---- Collected data

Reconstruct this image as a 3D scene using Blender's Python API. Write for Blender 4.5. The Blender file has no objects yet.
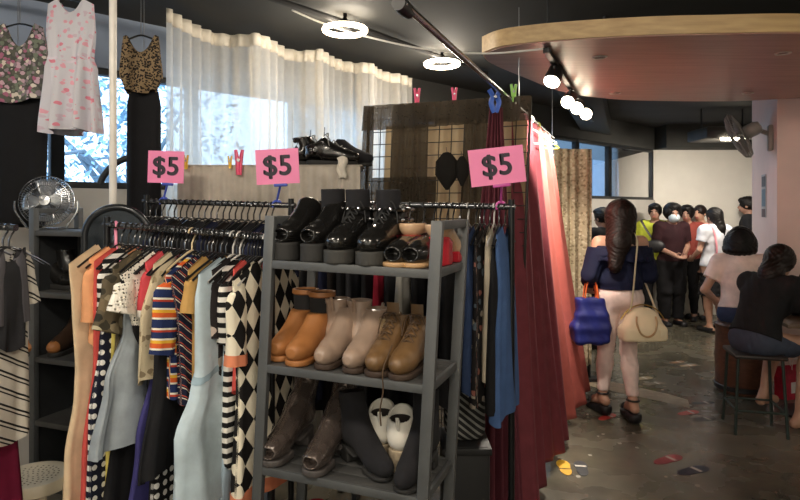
import bpy, bmesh, math, random
import numpy as np
from mathutils import Vector, Matrix
C = bpy.context.scene.collection
PI = math.pi
rnd = random.Random(7)
F, HX, HY, EYE = 610.0, 400.0, 208.0, 1.6
TH = math.radians(20.6)                       # the shop's aisles run 20.6 degrees to the right of the view
DV = Vector((math.sin(TH), math.cos(TH), 0))  # along the aisle
CV = Vector((math.cos(TH), -math.sin(TH), 0)) # across the aisle
def at(px, py, D): return Vector(((px-HX)/F*D, D, EYE-(py-HY)/F*D))
def fl(px, py, z=0):
    D = (EYE-z)*F/(py-HY); return Vector(((px-HX)/F*D, D, z))
def lin(h):
    h = h.lstrip('#'); v = [int(h[i:i+2], 16)/255 for i in (0, 2, 4)]
    return tuple((c/12.92 if c <= .04045 else ((c+.055)/1.055)**2.4) for c in v)+(1,)
# ---------------------------------------------------------------- materials
def new_mat(name):
    m = bpy.data.materials.new(name); m.use_nodes = True
    nt = m.node_tree; b = nt.nodes['Principled BSDF']
    return m, nt, b
def N(nt, t, **kw):
    n = nt.nodes.new(t)
    for k, v in kw.items(): setattr(n, k, v)
    return n
def setin(nt, sock, v):
    if hasattr(v, 'is_output') and v.is_output: nt.links.new(v, sock)
    else: sock.default_value = v
def MATH(nt, op, a, b=0.0):
    n = N(nt, 'ShaderNodeMath', operation=op); setin(nt, n.inputs[0], a); setin(nt, n.inputs[1], b); return n.outputs[0]
def MIX(nt, f, a, b):
    n = N(nt, 'ShaderNodeMix', data_type='RGBA'); setin(nt, n.inputs[0], f); setin(nt, n.inputs[6], a); setin(nt, n.inputs[7], b); return n.outputs[2]
def RAMP(nt, f, stops, const=False):
    n = N(nt, 'ShaderNodeValToRGB'); r = n.color_ramp
    if const: r.interpolation = 'CONSTANT'
    while len(r.elements) < len(stops): r.elements.new(.5)
    for e, (p, c) in zip(r.elements, stops): e.position = p; e.color = c
    setin(nt, n.inputs[0], f); return n.outputs[0]
def COORD(nt, kind='Object'): return N(nt, 'ShaderNodeTexCoord').outputs[kind]
def NOISE(nt, vec, scale, detail=3, out=0):
    n = N(nt, 'ShaderNodeTexNoise'); n.inputs['Scale'].default_value = scale; n.inputs['Detail'].default_value = detail
    nt.links.new(vec, n.inputs['Vector']); return n.outputs[out]
def VORO(nt, vec, scale, rand=1.0, feature='F1', out='Distance'):
    n = N(nt, 'ShaderNodeTexVoronoi', feature=feature); n.inputs['Scale'].default_value = scale; n.inputs['Randomness'].default_value = rand
    nt.links.new(vec, n.inputs['Vector']); return n.outputs[out]
def BUMP(nt, b, h, strength=.3, dist=.01):
    n = N(nt, 'ShaderNodeBump'); n.inputs['Strength'].default_value = strength; n.inputs['Distance'].default_value = dist
    nt.links.new(h, n.inputs['Height']); nt.links.new(n.outputs[0], b.inputs['Normal'])
def UVXY(nt):
    s = N(nt, 'ShaderNodeSeparateXYZ'); nt.links.new(COORD(nt, 'UV'), s.inputs[0]); return s.outputs[0], s.outputs[1]
_cache = {}
def M(name, col, rough=.6, metal=0., var=.12, nscale=8, bump=0, bscale=60, emit=0, coat=0, spec=None, kind='Object'):
    key = ('M', name)
    if key in _cache: return _cache[key]
    m, nt, b = new_mat(name); c = lin(col)
    v = COORD(nt, kind); nz = NOISE(nt, v, nscale)
    dk = tuple(x*(1-var) for x in c[:3])+(1,); lt = tuple(min(1, x*(1+var)) for x in c[:3])+(1,)
    nt.links.new(RAMP(nt, nz, [(.3, dk), (.7, lt)]), b.inputs['Base Color'])
    b.inputs['Roughness'].default_value = rough; b.inputs['Metallic'].default_value = metal
    if coat: b.inputs['Coat Weight'].default_value = coat
    if spec is not None: b.inputs['Specular IOR Level'].default_value = spec
    if bump: BUMP(nt, b, NOISE(nt, v, bscale, 2), bump, .004 if bscale > 30 else .01)
    if emit:
        b.inputs['Emission Color'].default_value = c; b.inputs['Emission Strength'].default_value = emit
    _cache[key] = m; return m
def finish_cloth(nt, b, rough=.85):
    b.inputs['Roughness'].default_value = rough; b.inputs['Specular IOR Level'].default_value = .25
    BUMP(nt, b, NOISE(nt, COORD(nt), 35, 3), .35, .006)
def cloth(name, col, rough=.85, var=.12): return M('cloth_'+name, col, rough, 0, var, 14, .35, 35, spec=.25)
def cached(fn):
    def w(name, *a, **k):
        key = (fn.__name__, name)
        if key not in _cache: _cache[key] = fn(name, *a, **k)
        return _cache[key]
    return w
@cached
def m_stripes(name, stops, period, slant=0.0, vertical=False):
    m, nt, b = new_mat(name); u, v = UVXY(nt)
    if vertical: u, v = v, u
    t = MATH(nt, 'FRACT', MATH(nt, 'MULTIPLY', MATH(nt, 'ADD', v, MATH(nt, 'MULTIPLY', u, slant)), 1/period))
    nt.links.new(RAMP(nt, t, [(p, lin(c)) for p, c in stops], True), b.inputs['Base Color']); finish_cloth(nt, b); return m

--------

- Given task -
Where a line above includes "scene", copy that line.

- Task answer -
Reconstruct this image as a 3D scene using Blender's Python API. Write for Blender 4.5. The Blender file has no objects yet.
C = bpy.context.scene.collection